Testimony of Senator Adriano Espaillat at New York City Rent Guidelines Board Public Hearing
Adriano Espaillat
June 14, 2013
As Ranking Member of the New York State Senate Housing, Construction and Community Development Committee, and representative for the 31st Senate district, which contains more rent regulated units than any other district in the city of New York, the past and present decisions made by the NYC Rent Guidelines Board (RGB) governing rent increases continues to wield significant influence over the future of our community.
Throughout the worst of the recession faced by our country, and into the beginning stages of its recovery – one market indicator has remained constant: the steady and dramatic increase in market value rents, particularly in Manhattan. This continuing trend underscores that the rental apartment market no longer reflects or is even remotely linked to middle class and working New Yorkers’ income, or ability to provide for their families. In light of this undisputed fact, I urge the Board to show leniency to struggling tenants that continue to lose units of affordable housing each year – by instituting a zero percent increase this year.
While there have been some pro-tenant accomplishments in recent years, resulting from the 2011 fight to extend and strengthen our state’s rent laws, there is still insufficient support from our government to safeguard the steady and irrevocable loss of affordable housing that occurs each year.
That year, despite a challenging political climate, a Senate Majority beholden to landlord interests and the rent laws coming dangerously close to expiring, tenants were able to achieve a modest improvement in the laws that protect them for the first time in decades.

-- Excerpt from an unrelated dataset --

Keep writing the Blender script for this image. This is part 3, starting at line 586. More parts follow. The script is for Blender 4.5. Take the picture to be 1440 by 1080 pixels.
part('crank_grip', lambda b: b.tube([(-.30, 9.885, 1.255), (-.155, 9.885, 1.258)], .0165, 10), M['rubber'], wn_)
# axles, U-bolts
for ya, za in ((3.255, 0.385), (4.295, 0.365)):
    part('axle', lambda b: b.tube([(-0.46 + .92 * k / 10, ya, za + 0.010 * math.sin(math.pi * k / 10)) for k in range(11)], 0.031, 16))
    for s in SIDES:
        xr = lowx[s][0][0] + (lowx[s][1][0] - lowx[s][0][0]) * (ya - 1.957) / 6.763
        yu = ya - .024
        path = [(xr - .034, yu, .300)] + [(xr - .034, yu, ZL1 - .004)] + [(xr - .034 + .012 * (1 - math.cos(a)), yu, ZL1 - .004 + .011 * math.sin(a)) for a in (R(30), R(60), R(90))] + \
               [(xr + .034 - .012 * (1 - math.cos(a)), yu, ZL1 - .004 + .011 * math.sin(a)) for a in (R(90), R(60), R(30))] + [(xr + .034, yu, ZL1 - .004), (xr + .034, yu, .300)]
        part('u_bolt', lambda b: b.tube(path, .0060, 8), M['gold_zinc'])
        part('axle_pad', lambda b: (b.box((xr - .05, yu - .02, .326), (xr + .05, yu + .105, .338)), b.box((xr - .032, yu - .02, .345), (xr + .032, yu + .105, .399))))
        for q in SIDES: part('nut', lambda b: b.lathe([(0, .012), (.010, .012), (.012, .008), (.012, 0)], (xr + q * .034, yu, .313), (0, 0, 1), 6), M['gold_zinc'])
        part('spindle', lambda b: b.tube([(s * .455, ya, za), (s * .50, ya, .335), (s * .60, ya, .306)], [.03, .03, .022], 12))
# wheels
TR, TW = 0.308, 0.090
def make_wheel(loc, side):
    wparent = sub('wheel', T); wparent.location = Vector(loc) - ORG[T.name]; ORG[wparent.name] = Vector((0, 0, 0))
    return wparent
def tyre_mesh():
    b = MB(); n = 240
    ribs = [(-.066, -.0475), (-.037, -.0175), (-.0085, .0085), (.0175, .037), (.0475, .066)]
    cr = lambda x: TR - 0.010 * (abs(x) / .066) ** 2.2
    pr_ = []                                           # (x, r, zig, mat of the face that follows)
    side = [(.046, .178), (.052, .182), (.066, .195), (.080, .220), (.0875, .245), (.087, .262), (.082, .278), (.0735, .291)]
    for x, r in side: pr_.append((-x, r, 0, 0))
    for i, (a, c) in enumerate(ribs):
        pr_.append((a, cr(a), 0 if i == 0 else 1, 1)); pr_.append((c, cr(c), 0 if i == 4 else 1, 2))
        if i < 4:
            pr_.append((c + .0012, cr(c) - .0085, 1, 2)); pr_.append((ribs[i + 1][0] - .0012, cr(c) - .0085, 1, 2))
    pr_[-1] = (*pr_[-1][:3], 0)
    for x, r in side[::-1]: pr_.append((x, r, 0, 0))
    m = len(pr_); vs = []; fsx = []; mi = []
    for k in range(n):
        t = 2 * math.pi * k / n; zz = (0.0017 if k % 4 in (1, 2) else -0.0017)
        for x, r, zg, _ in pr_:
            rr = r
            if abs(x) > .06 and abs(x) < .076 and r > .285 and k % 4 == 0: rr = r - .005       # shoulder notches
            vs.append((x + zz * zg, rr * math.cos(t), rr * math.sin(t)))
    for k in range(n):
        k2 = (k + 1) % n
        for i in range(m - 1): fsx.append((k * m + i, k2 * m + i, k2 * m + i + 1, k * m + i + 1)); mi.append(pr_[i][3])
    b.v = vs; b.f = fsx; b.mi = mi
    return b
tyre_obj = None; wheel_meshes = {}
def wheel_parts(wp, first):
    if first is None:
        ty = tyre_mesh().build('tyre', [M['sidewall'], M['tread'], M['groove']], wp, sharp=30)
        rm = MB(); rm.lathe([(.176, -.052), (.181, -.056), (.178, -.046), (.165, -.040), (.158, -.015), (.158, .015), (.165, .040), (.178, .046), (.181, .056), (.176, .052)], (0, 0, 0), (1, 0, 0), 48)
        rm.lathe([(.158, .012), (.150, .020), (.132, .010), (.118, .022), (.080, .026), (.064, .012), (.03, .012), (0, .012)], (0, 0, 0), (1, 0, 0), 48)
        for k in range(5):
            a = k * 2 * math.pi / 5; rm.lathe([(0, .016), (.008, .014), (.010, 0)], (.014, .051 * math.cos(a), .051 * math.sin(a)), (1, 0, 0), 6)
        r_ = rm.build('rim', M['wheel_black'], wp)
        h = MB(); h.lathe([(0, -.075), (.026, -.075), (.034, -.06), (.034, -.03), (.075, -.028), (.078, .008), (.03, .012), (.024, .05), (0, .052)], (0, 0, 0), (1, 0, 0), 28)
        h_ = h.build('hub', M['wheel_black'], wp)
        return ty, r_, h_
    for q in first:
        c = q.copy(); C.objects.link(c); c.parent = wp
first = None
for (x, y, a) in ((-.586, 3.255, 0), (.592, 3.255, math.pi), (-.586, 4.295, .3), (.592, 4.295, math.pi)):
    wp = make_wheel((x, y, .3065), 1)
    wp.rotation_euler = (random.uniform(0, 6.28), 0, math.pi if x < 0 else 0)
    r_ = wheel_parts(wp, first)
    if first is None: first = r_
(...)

Prior to 2011, it was clear that every new regulation enacted was done so to allow landlords to drive up rents, forcing tenants into the corner they are now in by creating one of the most expensive real estate markets on earth.
The role of the RGB is a pivotal piece of this conversation, as the annual apartment rental increase is but another factor that makes it harder for low and average income tenants to keep their heads above water. Even with the rental threshold now raised from $2,000 to $2,500, without indexing, each year many tenants and rent-regulated apartments are doomed to cross this line and face eviction or deregulation.
As both of the trends – the skyrocketing average market value rent, and the inexorable loss of the housing stock that maintains our New York City’s middle class, I urge you retract your proscribed increase and instead choose to fight for our city’s tenants.